Dove sono nate la sua conoscenza e la sua passione? Con questo lavoro, quando sono arrivato a Milano a 19 anni. Quando ho iniziato a fare moda, ho scoperto Richard Avedon, Helmut Newton, Irving Penn ma anche Man Ray o Bresson. È incredibile. Racconti un’era, un’epoca, un popolo con un’immagine. Racconti la guerra, la fame, la gioia, l’allegria, la vita.
Cosa ricorda dei fotografi con cui ha lavorato? Abbiamo collaborato fin dall’inizio con nomi come Fabrizio Ferri, Steven Meisel, Gian Paolo Barbieri, Ferdinando Scianna, Peter Lindbergh, Mario Sorrenti, Helmut Newton. Ora anche dei giovani molto interessanti come Giampaolo Sgura e Mariano Vivanco. Dai grandi impari la loro visione tecnica ed estetica. Come sfiorano chi hanno davanti all’obbiettivo.
E i momenti emozionanti? Ne ho vissuti tanti. Penso a Meisel che quando tocca i capelli di una modella, per magia tutto è bellissimo. Anche senza trucco. E tu dici, non è possibile. O l’ironia di Newton. O Annie Leibovitz che doveva scattarci in un servizio dove tutti erano in tuxedo. Ci ha visto arrivare e ha subito deciso di fotografarci come eravamo, con il nostro stile. È importante capire il carattere di chi hai davanti.
E sul suo set come è andata? A parte tre o quattro, sembravano tutti professionisti. Ho capito che è più bello fotografare persone vere che modelli. I modelli sono solo finzione, loro sono veri. Alcuni ti sorprendevano. Capisci il talento, hanno qualcosa in più, il carattere. Facevo styling chiedendo a loro di cosa avessero voglia, se elegante, sportivo. Loro si affidavano ciecamente e io preparavo lo stage con i props. Ogni shooting durava al massimo tre quarti d’ora, non volevo troppa confidenza. Quando conosci troppo non sogni. Invece io volevo sognare.

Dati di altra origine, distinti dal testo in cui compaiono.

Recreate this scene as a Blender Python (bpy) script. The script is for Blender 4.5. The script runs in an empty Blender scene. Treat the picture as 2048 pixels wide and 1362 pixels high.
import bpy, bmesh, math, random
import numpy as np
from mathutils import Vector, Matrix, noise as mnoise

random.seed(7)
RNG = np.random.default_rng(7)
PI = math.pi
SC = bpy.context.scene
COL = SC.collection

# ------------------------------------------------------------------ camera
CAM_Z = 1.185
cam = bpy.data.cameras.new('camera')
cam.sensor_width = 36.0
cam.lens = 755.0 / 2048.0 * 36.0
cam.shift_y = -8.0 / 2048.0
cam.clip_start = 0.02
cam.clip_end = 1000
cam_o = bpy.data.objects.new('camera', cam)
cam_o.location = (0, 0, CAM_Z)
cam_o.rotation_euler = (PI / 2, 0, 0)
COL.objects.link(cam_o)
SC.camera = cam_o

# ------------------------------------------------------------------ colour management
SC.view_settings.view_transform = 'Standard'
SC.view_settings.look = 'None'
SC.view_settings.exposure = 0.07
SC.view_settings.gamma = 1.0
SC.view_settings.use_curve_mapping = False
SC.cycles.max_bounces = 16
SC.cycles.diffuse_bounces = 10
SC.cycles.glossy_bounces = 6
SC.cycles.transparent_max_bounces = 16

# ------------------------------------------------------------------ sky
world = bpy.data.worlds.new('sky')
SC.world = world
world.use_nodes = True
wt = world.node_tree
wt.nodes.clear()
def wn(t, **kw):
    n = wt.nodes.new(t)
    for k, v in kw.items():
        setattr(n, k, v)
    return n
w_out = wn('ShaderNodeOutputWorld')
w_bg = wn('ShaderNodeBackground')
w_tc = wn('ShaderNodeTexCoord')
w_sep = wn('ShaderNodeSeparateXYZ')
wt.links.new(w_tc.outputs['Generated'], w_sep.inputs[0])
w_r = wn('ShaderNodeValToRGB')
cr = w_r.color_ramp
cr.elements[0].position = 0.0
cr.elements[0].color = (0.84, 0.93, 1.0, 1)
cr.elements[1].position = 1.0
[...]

Cosa diceva Stefano Gabbana di questa avventura? Lui mi ha spinto molto. Ogni tanto veniva ad aiutarmi sul set facendo un po’ di styling.
Non aveva paura a mettersi in gioco? Mi sono detto, io ci provo. Male che va non pubblico niente. Quando ho finito, ho guardato le immagini. Ho chiesto a Stefano e a qualche persona di cui mi fido: «Faccio una brutta figura?».
Ha in serbo nuovi progetti in questo campo? Non lo so. Ne ho iniziato un altro da tre o quatto mesi, penso che lo finirò a settembre e si vedrà. Per ora questo era un esperimento.
C’è la classica foto impossibile che vorrebbe realizzare? No. Non ho di questi sogni…
E la prima immagine che ricorda? Era uno scatto realizzato da Irving Penn. La foto della modella con un capello da prete e retina in faccia. Amo i cappelli da morire.